La jennacca: l’albero della vita che si fa “prezioso”
2 min di letturaDa dove discende questa parola? Per me deriva dal tedesco “eine eichel” (una piccola ghianda)
La ghianda era simbolo di vita, fertilità e virilità, oltre che di giovinezza. Nella Bibbia, la ghianda ricorre spesso. Se ne ciba il figliol prodigo nei Vangeli, se ne ciba Abramo il patriarca nell’Antico Testamento.
Anche nella letteratura moderna la ghianda ha avuto un ruolo. James Hillman, il grande psicanalista americano, allievo di Jung, saggista originale ed acuto, ha costruito una vera e propria teoria della ghianda nel suo straordinario testo “Il codice dell’anima”.
Una sua frase: «Ogni persona è portatrice di un’unicità che chiede di essere vissuta e che è già presente prima di essere vissuta».
Nella sua teoria, l’autore afferma che in ciascuno di noi, fin dall’inizio, dall’atto della nascita, è presente un seme, la nostra ghianda, che ci ricorderà ciò che siamo chiamati a realizzare. Anche quando faremo scelte diverse, quando negheremo a noi stessi ciò che siamo, il seme non morrà, racchiuderà sempre tutta la sua potenzialità: la nostra potenzialità.
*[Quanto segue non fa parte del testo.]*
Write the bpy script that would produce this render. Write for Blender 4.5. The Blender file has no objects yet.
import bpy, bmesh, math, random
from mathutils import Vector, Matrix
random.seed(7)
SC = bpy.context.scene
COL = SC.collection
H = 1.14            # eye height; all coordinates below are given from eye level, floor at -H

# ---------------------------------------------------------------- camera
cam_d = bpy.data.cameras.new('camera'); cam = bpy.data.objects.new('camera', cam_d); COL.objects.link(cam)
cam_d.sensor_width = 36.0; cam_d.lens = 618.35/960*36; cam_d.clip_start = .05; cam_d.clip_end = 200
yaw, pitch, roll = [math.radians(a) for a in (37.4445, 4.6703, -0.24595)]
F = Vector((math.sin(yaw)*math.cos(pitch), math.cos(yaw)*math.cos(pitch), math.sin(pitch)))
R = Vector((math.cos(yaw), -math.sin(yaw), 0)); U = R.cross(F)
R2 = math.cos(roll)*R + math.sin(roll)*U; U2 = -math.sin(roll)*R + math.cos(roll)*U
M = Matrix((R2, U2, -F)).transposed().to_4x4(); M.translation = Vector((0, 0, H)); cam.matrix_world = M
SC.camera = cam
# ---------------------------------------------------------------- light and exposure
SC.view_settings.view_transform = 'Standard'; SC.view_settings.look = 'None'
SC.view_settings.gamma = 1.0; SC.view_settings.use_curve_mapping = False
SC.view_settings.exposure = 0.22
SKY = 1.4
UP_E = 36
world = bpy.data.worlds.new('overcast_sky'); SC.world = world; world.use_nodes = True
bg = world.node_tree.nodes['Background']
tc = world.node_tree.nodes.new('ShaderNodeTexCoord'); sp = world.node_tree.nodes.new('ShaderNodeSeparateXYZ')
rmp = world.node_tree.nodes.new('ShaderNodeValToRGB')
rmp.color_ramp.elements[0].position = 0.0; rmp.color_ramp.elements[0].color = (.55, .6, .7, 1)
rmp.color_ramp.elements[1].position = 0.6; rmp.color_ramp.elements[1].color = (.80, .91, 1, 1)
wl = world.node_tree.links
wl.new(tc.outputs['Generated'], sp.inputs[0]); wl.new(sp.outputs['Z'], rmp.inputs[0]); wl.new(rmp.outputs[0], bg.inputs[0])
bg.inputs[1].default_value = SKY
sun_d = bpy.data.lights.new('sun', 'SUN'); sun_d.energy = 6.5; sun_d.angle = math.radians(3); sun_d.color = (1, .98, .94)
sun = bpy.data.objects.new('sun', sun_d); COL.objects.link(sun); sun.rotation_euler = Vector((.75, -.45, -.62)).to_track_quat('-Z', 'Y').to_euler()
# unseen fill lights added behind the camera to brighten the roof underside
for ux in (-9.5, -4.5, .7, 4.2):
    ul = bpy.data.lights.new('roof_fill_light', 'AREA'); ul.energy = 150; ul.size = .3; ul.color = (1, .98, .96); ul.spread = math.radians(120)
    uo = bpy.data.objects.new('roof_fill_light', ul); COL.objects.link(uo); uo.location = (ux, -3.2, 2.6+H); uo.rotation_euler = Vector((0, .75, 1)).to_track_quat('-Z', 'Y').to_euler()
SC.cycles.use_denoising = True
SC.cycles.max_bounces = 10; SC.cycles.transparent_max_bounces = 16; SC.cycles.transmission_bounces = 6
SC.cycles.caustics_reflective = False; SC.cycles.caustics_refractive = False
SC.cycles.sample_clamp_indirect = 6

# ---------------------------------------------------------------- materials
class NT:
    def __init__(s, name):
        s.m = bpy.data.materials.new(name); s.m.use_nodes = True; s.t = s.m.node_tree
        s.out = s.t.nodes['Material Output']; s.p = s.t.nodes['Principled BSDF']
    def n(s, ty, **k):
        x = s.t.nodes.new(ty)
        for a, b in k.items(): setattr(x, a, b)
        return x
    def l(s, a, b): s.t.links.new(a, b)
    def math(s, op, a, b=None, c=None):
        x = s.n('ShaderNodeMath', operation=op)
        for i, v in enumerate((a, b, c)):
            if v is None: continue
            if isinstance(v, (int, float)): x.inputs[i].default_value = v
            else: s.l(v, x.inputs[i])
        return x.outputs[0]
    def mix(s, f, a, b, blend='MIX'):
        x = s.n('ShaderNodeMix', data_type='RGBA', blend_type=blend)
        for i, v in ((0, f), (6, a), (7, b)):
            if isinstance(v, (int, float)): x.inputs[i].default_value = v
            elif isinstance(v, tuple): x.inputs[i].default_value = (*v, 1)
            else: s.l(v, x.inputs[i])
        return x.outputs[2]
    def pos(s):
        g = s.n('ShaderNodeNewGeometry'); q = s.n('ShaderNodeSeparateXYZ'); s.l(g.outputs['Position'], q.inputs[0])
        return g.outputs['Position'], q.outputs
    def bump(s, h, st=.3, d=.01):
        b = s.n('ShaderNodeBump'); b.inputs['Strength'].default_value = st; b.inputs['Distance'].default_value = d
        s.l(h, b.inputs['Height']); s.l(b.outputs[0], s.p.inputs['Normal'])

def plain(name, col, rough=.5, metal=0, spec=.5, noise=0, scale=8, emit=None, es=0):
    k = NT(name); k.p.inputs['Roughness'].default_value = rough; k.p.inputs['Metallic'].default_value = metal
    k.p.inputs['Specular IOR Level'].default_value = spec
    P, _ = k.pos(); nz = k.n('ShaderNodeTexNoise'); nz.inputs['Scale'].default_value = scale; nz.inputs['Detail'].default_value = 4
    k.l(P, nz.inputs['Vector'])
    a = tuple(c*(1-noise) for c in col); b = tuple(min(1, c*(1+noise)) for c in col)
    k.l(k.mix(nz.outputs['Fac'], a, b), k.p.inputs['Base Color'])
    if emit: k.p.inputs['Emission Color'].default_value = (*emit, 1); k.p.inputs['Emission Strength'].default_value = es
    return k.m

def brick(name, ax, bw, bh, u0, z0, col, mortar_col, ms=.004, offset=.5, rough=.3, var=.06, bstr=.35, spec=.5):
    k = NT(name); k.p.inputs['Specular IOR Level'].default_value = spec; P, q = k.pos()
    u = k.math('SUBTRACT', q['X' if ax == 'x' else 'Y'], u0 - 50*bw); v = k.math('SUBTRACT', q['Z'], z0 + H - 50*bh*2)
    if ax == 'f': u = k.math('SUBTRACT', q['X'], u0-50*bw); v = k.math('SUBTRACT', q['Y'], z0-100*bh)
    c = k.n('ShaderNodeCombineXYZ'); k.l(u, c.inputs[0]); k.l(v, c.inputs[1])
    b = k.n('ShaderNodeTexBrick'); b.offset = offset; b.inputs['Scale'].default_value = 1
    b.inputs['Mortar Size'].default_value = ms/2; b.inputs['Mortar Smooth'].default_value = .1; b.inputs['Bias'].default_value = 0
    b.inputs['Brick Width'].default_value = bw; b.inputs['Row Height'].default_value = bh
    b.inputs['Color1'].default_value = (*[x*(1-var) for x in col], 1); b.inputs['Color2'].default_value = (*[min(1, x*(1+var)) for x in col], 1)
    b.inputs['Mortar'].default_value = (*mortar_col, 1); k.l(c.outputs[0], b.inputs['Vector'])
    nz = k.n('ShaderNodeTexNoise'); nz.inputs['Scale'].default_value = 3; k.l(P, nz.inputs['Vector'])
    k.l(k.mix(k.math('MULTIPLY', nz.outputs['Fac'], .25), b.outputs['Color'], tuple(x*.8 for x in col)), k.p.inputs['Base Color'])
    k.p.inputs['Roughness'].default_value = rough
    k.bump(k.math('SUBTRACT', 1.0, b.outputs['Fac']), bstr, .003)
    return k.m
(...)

Tutto è lì, la nostra essenza, quella particolarità unica che ci appartiene e che non può essere annullata, va solo risvegliata e lasciata emergere. Quel che siamo “è”. Non può essere diversamente.
La ghianda ha in sé il mistero e la bellezza della vita, come il suo albero. La quercia è possente, maestosa, robusta, essenziale, elegantemente rustica. Ed è prolifica: i suoi semi si accontentano di poco per generare nuovi alberi che resisteranno a tutte le difficoltà.
Una crescita lenta, per radicare bene, per adattarsi al terreno, per vivere a lungo ed essere apprezzata con rispetto.